Domingo vigésimo segundo del tiempo ordinario 

Vigila sobre tu corazón. Todos los días, estate atento a lo que sucede en tu corazón (Papa Francisco).   

La novedad que trae Jesús atrae, sorprende, ¿molesta? Los maestros de la ley, los que se creen sabios, ponen cerco a la libertad que se respira en torno a Jesús, les irrita su bondad y ternura. Se acercan a él con el corazón manchado; más que acercarse, lo cercan; así es muy difícil que se encuentren con la verdad de Jesús. ¿Cómo nos acercaremos nosotros hoy a Jesús? ¿Con qué sabiduría que enseña a vivir bien? ¡Cuida tus alas!, decía san Agustín a los jóvenes. Lo haremos cuidando el corazón, porque el corazón constituye las alas del espíritu; limpiando el corazón, sin creernos más que los demás; volando al aire del Espíritu. Si confiamos en él, ningún falso letrado podrá contra nosotros. 

No nos faltes tú, Señor, que no hay mayor ganancia que vivir confiando en ti. ¡Oh Señor, cuán diferentes son tus caminos de nuestras torpes imaginaciones!

La mentalidad estrecha de los fariseos es también la de hoy. Aunque practiquemos la oración, no por eso estamos libres de esa peste. Si nos brotan preguntas insidiosas, cuya pretensión es la de controlar la vida de los demás, entonces nuestra oración necesita una profunda conversión. La comunión con Dios es algo fascinante, va mucho más allá de tradiciones y de intentos de fiscalizar vidas ajenas, nos lleva a acoger a los demás y a bendecirlos. Los mandamientos de Dios liberan, alegran.
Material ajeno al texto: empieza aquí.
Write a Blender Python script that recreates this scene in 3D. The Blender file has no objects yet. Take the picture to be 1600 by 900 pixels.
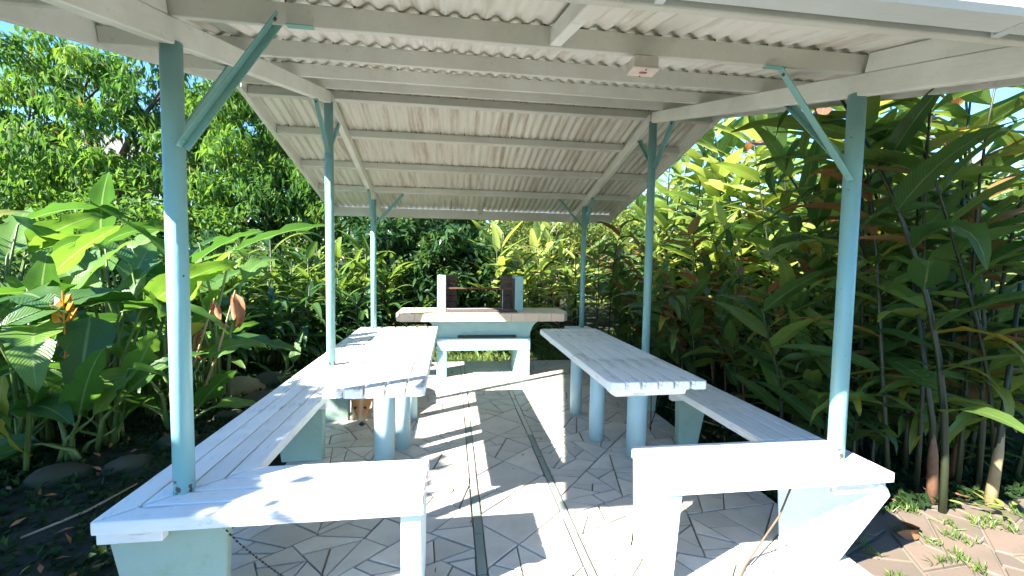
import bpy, bmesh, math, random
import numpy as np
from mathutils import Vector, Matrix, Euler
random.seed(7); rng = np.random.default_rng(7)
S = bpy.context.scene; C = S.collection
PI = math.pi
# ------------------------------------------------------------------ camera
cam = bpy.data.cameras.new('camera'); co = bpy.data.objects.new('camera', cam); C.objects.link(co)
cam.sensor_width = 36; cam.lens = 36*680.7/1600; cam.clip_start = .02; cam.clip_end = 2000
yw, pt, rl = map(math.radians, (7.8456, 3.4064, .859))
fw = Vector((math.sin(yw)*math.cos(pt), math.cos(yw)*math.cos(pt), -math.sin(pt)))
rt = Vector((math.cos(yw), -math.sin(yw), 0)); up = rt.cross(fw)
rt2 = rt*math.cos(rl) + up*math.sin(rl); up2 = rt2.cross(fw)
M = Matrix((rt2, up2, -fw)).transposed().to_4x4(); M.translation = (0, 0, 1.3086)
co.matrix_world = M; S.camera = co
# ------------------------------------------------------------------ light
SUNV = Vector((1.17, .66, -1.0)).normalized()
ELEV = math.asin(-SUNV.z)
w = bpy.data.worlds.new('World'); S.world = w; w.use_nodes = True
nt = w.node_tree; nt.nodes.clear()
sky = nt.nodes.new('ShaderNodeTexSky'); sky.sky_type = 'NISHITA'; sky.sun_disc = False
sky.sun_elevation = ELEV; sky.sun_rotation = math.atan2(-SUNV.x, -SUNV.y)
sky.altitude = 100; sky.air_density = 1.0; sky.dust_density = 0; sky.ozone_density = 3.0
bg = nt.nodes.new('ShaderNodeBackground'); bg.inputs[1].default_value = .09
wo = nt.nodes.new('ShaderNodeOutputWorld')
hs_ = nt.nodes.new('ShaderNodeHueSaturation'); hs_.inputs['Saturation'].default_value = 1.25; hs_.inputs['Hue'].default_value = .506
nt.links.new(sky.outputs[0], hs_.inputs['Color']); nt.links.new(hs_.outputs[0], bg.inputs[0]); nt.links.new(bg.outputs[0], wo.inputs[0])
sl = bpy.data.lights.new('sun', 'SUN'); sl.energy = 5.0; sl.angle = math.radians(.5); sl.color = (1, .95, .87)
so = bpy.data.objects.new('sun', sl); C.objects.link(so); so.rotation_euler = SUNV.to_track_quat('-Z', 'Y').to_euler()
S.view_settings.view_transform = 'Standard'; S.view_settings.look = 'None'
S.view_settings.exposure = 2.42; S.view_settings.gamma = 1
S.cycles.max_bounces = 10; S.cycles.diffuse_bounces = 5; S.cycles.transparent_max_bounces = 8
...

Dios no se echa para atrás. 

Señor, enséñanos a mirar nuestras faltas y dejar las ajenas, que, de aquellos, a los que criticamos, tenemos mucho que aprender. 

Jesús hace presente la queja de Dios, manifestada por los profetas. Cuando la oración desconoce el camino del corazón se queda sólo en los labios y no llega al corazón de Dios. La verdadera oración nace de un corazón, abierto a Dios y a los demás. El Espíritu nos llama a una conversión profunda, a una unidad entre lo que pensamos y obramos, a poner el corazón en lo que hacemos, también, cómo no, en la oración. 

Pruébanos tú, Señor, que sabes las verdades, para que nos conozcamos (Santa Teresa). Danos, Señor, sabiduría y entendimiento para seguir tus caminos. 

Las normas, por sí mismas, no tienen valor; hinchan, pero no conducen al amor ni a la libertad de los hijos e hijas de Dios. El hecho de ser observantes no nos hace mejores orantes. Las tradiciones humanas nunca han de tener la primacía. Lo primero es siempre Jesús y su llamada al amor y a la misericordia. Los verdaderos mandamientos de Dios son los que liberan nuestras conciencias oprimidas y nos dan la salud, que es el amor. 

Nuestro corazón es para ti, Señor. Que tu Espíritu entre en nosotros y nos inunde con su amor. Que ya sólo el amor sea nuestro ejercicio.